I recently noticed ~30% CPU usage on a paused Windows 10 VM, as
reported in https://bugs.launchpad.net/bugs/1851062 and
https://bugzilla.redhat.com/1638289 which, with the help of Christian
Ehrhardt, led to your previous discussion of the issue with Andi Kleen
at https://lore.kernel.org/kvm/87a80pihlz.fsf@xxxxxxxxxxxxxxx/ quoted
below:

On Fri, 2017-10-20 at 18:51 -0400, Paolo Bonzini wrote:
> On Fri, 2017-10-20 at 13:50 -0700, Andi Kleen wrote:
>> On Fri, Oct 20, 2017 at 05:12:40PM +0200, Paolo Bonzini wrote:
>>> On 20/10/2017 16:09, Andi Kleen wrote:
>>>>> Unfortunately that's not possible in general.  Windows uses the periodic
>>>>> timer to track wall time (!), so if you do that your clock is going to
>>>>> be late when you resume the guest.
>>>> 
>>>> But when the guest cannot execute instructions
>>>> it cannot see whatever the handler does.
>>>> 
>>>> So the handler could always catch up after stopping for longer,
>>>> without making any difference.
>>> 
>>> You may be right... you should get the interrupt storm *after
>>> continuing* the guest, but not while it's stopped.
>> 
>> Maybe be find to not have a storm, but only one. I belive real hardware
>> cannot have a storm because only one interrupt can be pending at a time.
> 
> Real hardware also doesn't pause for an extended period of time, with
> exceptions such as JTAG that aren't as prominent as pausing a virtual
> machine.  This is just how Windows works: unless it's S3/S4, it updates
> the time from RTC periodic timer ticks, and the frequency sometimes goes
> up as much as 1024 or 2048 Hz (default being 64 Hz IIRC).
> 
> In fact, we have a lot of cruft in KVM just to track periodic timer
> ticks that couldn't be delivered and retry again a little later.  Without
> that, the smallest load on the host is enough for time to drift in
> Windows guests.

I'm trying to understand the cause and what options might exist for
addressing it.  Several questions:

1. Do I understand correctly that the CPU usage is due to counting
   RTC periodic timer ticks for replay when the guest is resumed?
2. If so, would it be possible to calculate the number of ticks
   required from the time delta at resume, rather than polling each
   tick while paused?
3. Presumably when restoring from a snapshot, Windows time must jump
   forward from the time the snapshot was taken.  How does this differ
   from resuming from a paused state?
4. How is this handled if the host is suspended (S3) when the VM is
   paused (or not paused) and ticks aren't counted on the host?
5. I have not observed high CPU usage for paused VMs in VirtualBox.
   Would it be worth investigating how they handle this?

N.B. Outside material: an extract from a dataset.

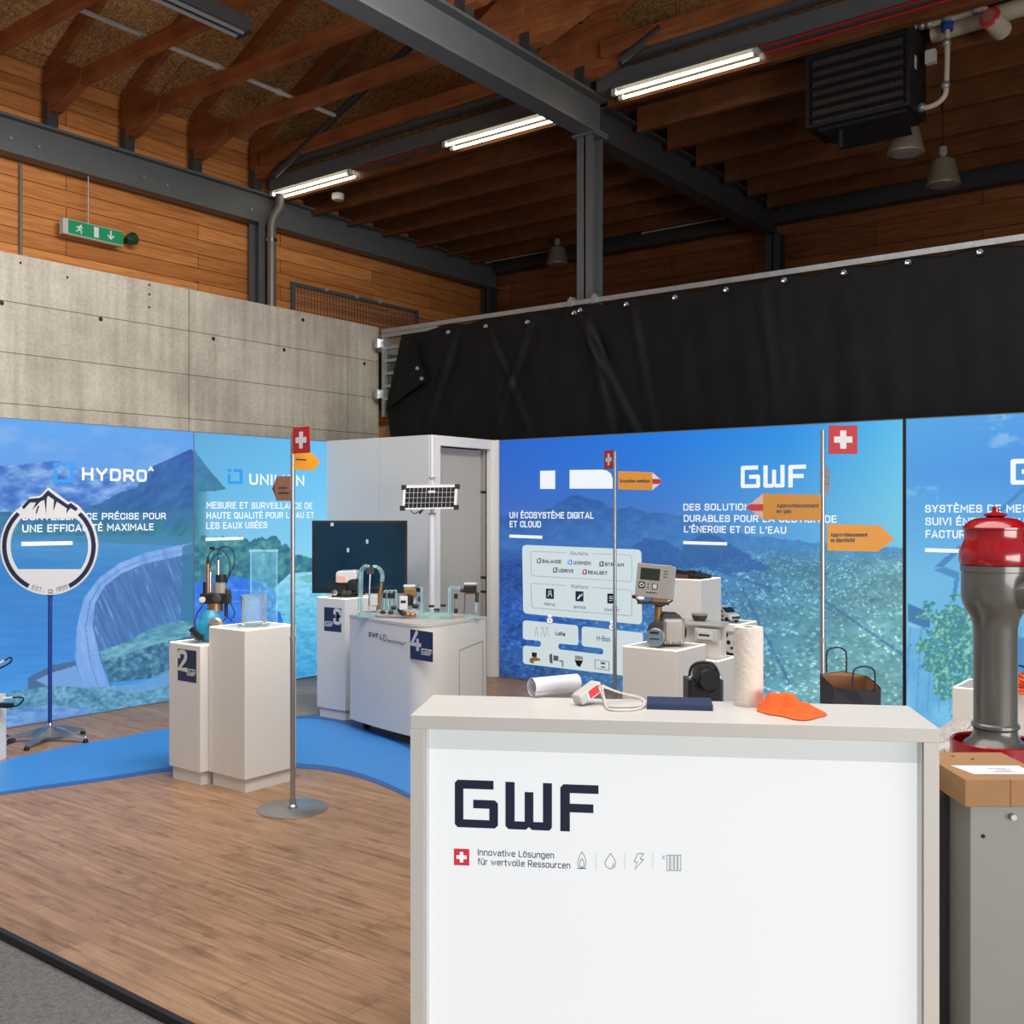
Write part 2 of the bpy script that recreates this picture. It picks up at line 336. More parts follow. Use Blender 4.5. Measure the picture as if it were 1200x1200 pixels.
# stroke lettering in the manner of road-sign capitals: (width, polylines); a third value rounds a corner
_r, _q = .3, .42
GLY = {
 'A': (.66, [[(0, 0), (.5, 1), (1, 0)], [(.17, .28), (.83, .28)]]),
 'B': (.58, [[(0, 0), (0, 1), (.94, 1, _r), (.94, .53, _r), (0, .53)], [(.5, .53), (1, .53, _r), (1, 0, _r), (0, 0)]]),
 'C': (.56, [[(1, .7), (1, 1, _q), (0, 1, _q), (0, 0, _q), (1, 0, _q), (1, .3)]]),
 'D': (.58, [[(.3, 0), (0, 0), (0, 1), (1, 1, _q), (1, 0, _q), (.3, 0)]]),
 'E': (.48, [[(1, 1), (0, 1), (0, 0), (1, 0)], [(0, .52), (.88, .52)]]),
 'F': (.48, [[(1, 1), (0, 1), (0, 0)], [(0, .5), (.88, .5)]]),
 'G': (.58, [[(1, .72), (1, 1, _q), (0, 1, _q), (0, 0, _q), (1, 0, _q), (1, .46), (.52, .46)]]),
 'H': (.58, [[(0, 0), (0, 1)], [(1, 0), (1, 1)], [(0, .52), (1, .52)]]), 'I': (.0, [[(0, 0), (0, 1)]]),
 'L': (.46, [[(0, 1), (0, 0), (1, 0)]]), 'M': (.72, [[(0, 0), (0, 1), (.5, .36), (1, 1), (1, 0)]]), 'N': (.6, [[(0, 0), (0, 1), (1, 0), (1, 1)]]),
 'O': (.58, [[(.5, 1), (0, 1, _q), (0, 0, _q), (1, 0, _q), (1, 1, _q), (.5, 1)]]), 'P': (.56, [[(0, 0), (0, 1), (1, 1, _r), (1, .43, _r), (0, .43)]]),
 'Q': (.58, [[(.5, 1), (0, 1, _q), (0, 0, _q), (1, 0, _q), (1, 1, _q), (.5, 1)], [(.62, .26), (1.06, -.06)]]),
 'R': (.58, [[(0, 0), (0, 1), (.97, 1, _r), (.97, .45, _r), (0, .45)], [(.52, .45), (1, 0)]]),
 'S': (.54, [[(.96, .76), (.96, 1, _r), (.02, 1, _r), (.02, .52, _r), (1, .52, _r), (1, 0, _r), (0, 0, _r), (0, .24)]]),
 'T': (.56, [[(0, 1), (1, 1)], [(.5, 1), (.5, 0)]]), 'U': (.58, [[(0, 1), (0, 0, _q), (1, 0, _q), (1, 1)]]), 'V': (.6, [[(0, 1), (.5, 0), (1, 1)]]),
 'W': (.92, [[(0, 1), (.24, 0), (.5, .9), (.76, 0), (1, 1)]]), 'X': (.58, [[(0, 0), (1, 1)], [(0, 1), (1, 0)]]), 'Y': (.6, [[(0, 1), (.5, .45), (1, 1)], [(.5, .45), (.5, 0)]]), 'Z': (.52, [[(0, 1), (1, 1), (0, 0), (1, 0)]]),
 '1': (.26, [[(0, .74), (1, 1), (1, 0)]]), '2': (.52, [[(0, .74), (0, 1, _r), (1, 1, _r), (1, .62, .2), (0, 0), (1, 0)]]), '3': (.52, [[(0, .78), (0, 1, _r), (.95, 1, _r), (.95, .53, _r), (.4, .53)], [(.5, .53), (1, .53, _r), (1, 0, _r), (0, 0, _r), (0, .24)]]),
 '4': (.58, [[(.6, 1), (0, .26), (1, .26)], [(.72, .5), (.72, 0)]]), '8': (.54, [[(.5, 1), (.05, 1, _r), (.05, .53, _r), (.95, .53, _r), (.95, 1, _r), (.5, 1)], [(.5, .53), (0, .53, _r), (0, 0, _r), (1, 0, _r), (1, .53, _r), (.5, .53)]]),
 '9': (.54, [[(1, .48), (0, .48, _r), (0, 1, _r), (1, 1, _r), (1, .0, .5), (.15, 0)]]),
 'a': (.46, [[(.08, .7), (1, .7, .25), (1, 0)], [(1, .42), (0, .42, .2), (0, 0, .2), (1, 0)]]), 'c': (.42, [[(1, .7), (0, .7, .28), (0, 0, .28), (1, 0)]]),
 'e': (.48, [[(0, .36), (1, .36), (1, .7, .28), (0, .7, .28), (0, 0, .28), (.95, 0)]]), 'f': (.26, [[(1, 1.02), (.35, 1.02, .25), (.35, 0)], [(0, .7), (1, .7)]]),
 'g': (.48, [[(1, .7), (0, .7, .28), (0, 0, .28), (1, 0)], [(1, .7), (1, -.28, .25), (.08, -.28)]]), 'h': (.48, [[(0, 0), (0, 1.04)], [(0, .7), (1, .7, .28), (1, 0)]]),
 'i': (.0, [[(0, 0), (0, .7)], [(0, .92), (0, 1.02)]]), 'l': (.1, [[(0, 1.04), (0, 0, .1), (1, 0)]]), 'm': (.78, [[(0, 0), (0, .7), (.5, .7, .2), (.5, 0)], [(.4, .7), (1, .7, .2), (1, 0)]]),
 'n': (.48, [[(0, 0), (0, .7), (1, .7, .28), (1, 0)]]), 'o': (.48, [[(.5, .7), (0, .7, .28), (0, 0, .28), (1, 0, .28), (1, .7, .28), (.5, .7)]]), 'p': (.48, [[(0, -.28), (0, .7), (1, .7, .28), (1, 0, .28), (0, 0)]]),
 'q': (.48, [[(1, -.28), (1, .7), (0, .7, .28), (0, 0, .28), (1, 0)]]), 'r': (.26, [[(0, 0), (0, .7), (1, .7)]]), 's': (.42, [[(.95, .7), (0, .7, .2), (0, .36, .2), (1, .36, .2), (1, 0, .2), (0, 0)]]),
 't': (.28, [[(.35, .95), (.35, 0, .2), (1, 0)], [(0, .7), (1, .7)]]), 'u': (.48, [[(0, .7), (0, 0, .28), (1, 0)], [(1, .7), (1, 0)]]), 'v': (.5, [[(0, .7), (.5, 0), (1, .7)]]), 'w': (.76, [[(0, .7), (.25, 0), (.5, .65), (.75, 0), (1, .7)]]),
 'y': (.5, [[(0, .7), (.5, 0)], [(1, .7), (.35, -.28)]]), 'z': (.42, [[(0, .7), (1, .7), (0, 0), (1, 0)]]),
 '.': (.0, [[(0, 0), (0, .06)]]), "'": (.06, [[(.8, 1), (.2, .74)]]), '-': (.3, [[(0, .42), (1, .42)]]), '®': (.2, [[(.5, 1), (0, 1, .1), (0, .7, .1), (1, .7, .1), (1, 1, .1), (.5, 1)]]), ' ': (.16, [])}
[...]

>From the discussion in https://bugs.launchpad.net/bugs/1851062 it
appears that the issue does not occur for all Windows 10 VMs.  Does
that fit the theory it is caused by RTC periodic timer ticks?  In my
VM, clockres reports

    Maximum timer interval: 15.625 ms
    Minimum timer interval: 0.500 ms
    Current timer interval: 15.625 ms

immediately before and after pausing, suggesting that high periodic
tick frequency is not necessary to cause the issue.